What is the biggest challenge you face in reaching this goal?
Which leadership skill, if sharpened, would most move the needle for you?
Responses from the (interactive) audience highlighted familiar dilemmas:
Engaging and building credibility with investors
Balancing urgent priorities and limited time
Onboarding and motivating new team members
Building resilience in tough fundraising environments
Learning and scaling as first-time CEOs
Hitting ambitious commercial milestones while maintaining product quality
The Most Universal Leadership Challenge: Mindset
Common startup pain points—capital raising, managing uncertainty, building high-functioning teams, balancing strategy and execution, and burnout—were addressed not as separate problems, but as different faces of a single challenge: mindset.
Sheth presented his hypothesis, informed by research in positive psychology and neuroscience: Almost every leadership skill can be sharpened by working on your mental habits and mindset. He illustrated this with the well-known "two wolves" metaphor: every person has both negative and positive internal voices, and performance is determined by which one we choose to feed.
The Mental Models: Saboteurs and Sages
Central to the workshop was the "Sage vs. Saboteur" framework (derived from the Positive Intelligence model).

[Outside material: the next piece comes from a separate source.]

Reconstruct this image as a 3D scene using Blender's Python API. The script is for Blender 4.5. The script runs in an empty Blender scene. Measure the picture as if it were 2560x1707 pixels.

Saboteurs: Self-limiting mental habits and stories that undermine performance. The principal saboteur is "The Judge," prone to self-criticism, blaming others, or fixating on what's wrong. Other common saboteurs (almost archetypes) for startup leaders include:
Controller: Needing to control all outcomes
Hyper-Achiever: Overidentifying with success
Restless: Constant dissatisfaction, chasing the next thing
Stickler: Perfectionism taken to extremes
Pleaser: Sacrificing own needs to appease others
Hyper-vigilant, Avoider, Victim, and Hyper-Rational each present their own traps.
Audience members candidly recognized themselves in several of these patterns—avoidance of tough conversations, restless multitasking, people-pleasing, perfectionism, and more.
The Sage: The higher-brain mindset associated with equanimity, curiosity, creativity, and resilience. Sheth described five “sage powers”:
Navigate: Vision, purpose, big-picture thinking
Empathize: Self-compassion and empathy for others
Explore: Curiosity and open-mindedness
Innovate: Creative problem-solving and collaboration
Activate: Laser-focused execution and flow
The “sage perspective” is summed up by the conviction that every challenge hides a gift or opportunity—a belief Sheth illustrated with a memorable story about adversity turning unexpectedly to advantage.
Practical Applications: How Mindset Tools Build Real-World Leadership Skills
Sheth methodically tied each core startup challenge to specific elements of the sage mindset:
Investor engagement: Empathize to build authentic relationships; Navigate to inspire with vision rather than only data; Explore to understand what truly matters to investors.
Managing uncertainty: Use Navigate power (big-picture thinking and anchoring to purpose) and Activate power (focused decisions and execution) to avoid paralysis and react constructively.
Team building and motivation: Activate and Navigate to align the team, Empathize to delegate and build trust (including self-compassion to avoid trying to do everything alone).
Balancing strategy and execution: The interplay of Navigate and Activate powers is fundamental to this.
Preventing burnout: Empathize (self-care), Activate (prioritization), plus the sage perspective to reframe stress and setbacks constructively.
Sheth's essential claim, supported by his coaching experience and behavioral research, is that:
Leadership excellence comes from building “mental muscles” that default more often to sage mode and less to saboteur patterns.
Building Sage Muscles: Micro-Practices and Neuroplasticity
Awareness alone isn’t enough—change occurs through new habits. Sheth shared simple “micro-mindfulness” exercises, such as a 30-second focused breathing or tactile anchor (rubbing thumb and forefinger together), which can interrupt negative rumination and reinforce sage wiring. He referenced neuroscience: just as physical muscles grow through repeated reps, so do these brain circuits, thanks to neuroplasticity.
Consistency is key. Even tiny practices, repeated over weeks, can begin to tilt the balance toward more positive, resilient, resourceful leadership responses.
Resources and Community
Sheth closed by offering free resources:
A saboteur assessment to identify an individual’s dominant negative mental habits
A “sage strength” survey to baseline current mindset habits
Invitations to ongoing peer community gatherings for MedTech founders and CEOs to foster mutual leadership growth (all offered pro bono by Sheth as part of his practice)
Additionally, he described a formal leadership development program focused on reinforcing these mindset muscles in a structured, accountable way.
Real-World Nuance: Neurodiversity, Energy Management, and Accessibility
The Q&A captured nuance: one founder shared how neurodiversity (being on the spectrum/ADHD) both created strength and additional internal saboteurs, especially under stress. Sheth acknowledged that “changing your mindset” isn’t achieved by wishing—it requires sustained, practical micro-practices. Even something as small as a 30-second mindfulness pause can measurable shift the internal balance and lower emotional reactivity.
Conclusion: "Be the Sage"
For MedTech founders and CEOs, technical or market insight alone is not enough. Leading in this field is a marathon of ambiguity, obstacles, and reinvention. The key message: Transcending recurring leadership challenges is less about acquiring new tips and more about fundamental shifts in how you think—about yourself, about challenges, and about opportunity itself.
The actionable takeaway? Be the Sage. Make time for small, often-overlooked mindset practices. Develop your self-awareness of "saboteurs," and deliberately strengthen your capacity for compassion, vision, curiosity, and focused execution. In doing so, you’ll not only grow as a founder—you’ll build the leadership stamina your company (and your mission) demands.